Late Migrations: A Natural History of Love and Loss by Margaret Renkl (Milkweed Editions)

Late Migrations
In her debut essay collection, Renkl takes readers from the riverbeds and back roads of her home state of Alabama to her backyard in Nashville today. The editor of Chapter 16, the daily literary publication of Humanities Tennessee, weaves together reflections on her own life—complicated parents, motherhood, loss—with rich observations of the natural world she finds all around her. Available July 9.
Stars of Alabama by Sean Dietrich (Thomas Nelson)

Stars of Alabama
Dietrich, better known as Sean of the South, returns this month with a story of survival and families that are anything but traditional. When teenage Marigold loses her baby in the forest, her world comes undone. Then local migrant workers find the baby and take her in, creating a new family alongside a widow they’ve befriended. As the characters’ lives begin to intertwine, hope arises even as a world war approaches. Available July 9.
Home for Erring and Outcast Girls by Julie Kibler (Crown)

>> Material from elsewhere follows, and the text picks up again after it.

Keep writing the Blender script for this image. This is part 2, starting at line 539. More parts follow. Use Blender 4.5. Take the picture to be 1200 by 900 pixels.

Home for Erring and Outcast Girls
Set in the early 1900s in Arlington, TX, readers follow Lizzie and Mattie, two women whose friendship is born out of their shared experience of hardship and a desire for better. They meet at the Berachah Home, a refuge for prostitutes, addicts and unwed mothers. But their lives will soon lead them in opposite directions, and it will take a curious librarian a century later to piece their story back together. Available July 23.
The Gone Dead by Chanelle Benz (Ecco)
The Gone Dead
Billie’s father, a renowned black poet, died when she was just four years old. Thirty years later, Billie finally returns to the South and to her father’s secluded property in the Mississippi Delta. But a mysterious rumor about her surfaces almost immediately and threatens to put her in danger in a place weighed down by a history that can’t be forgotten. Available now.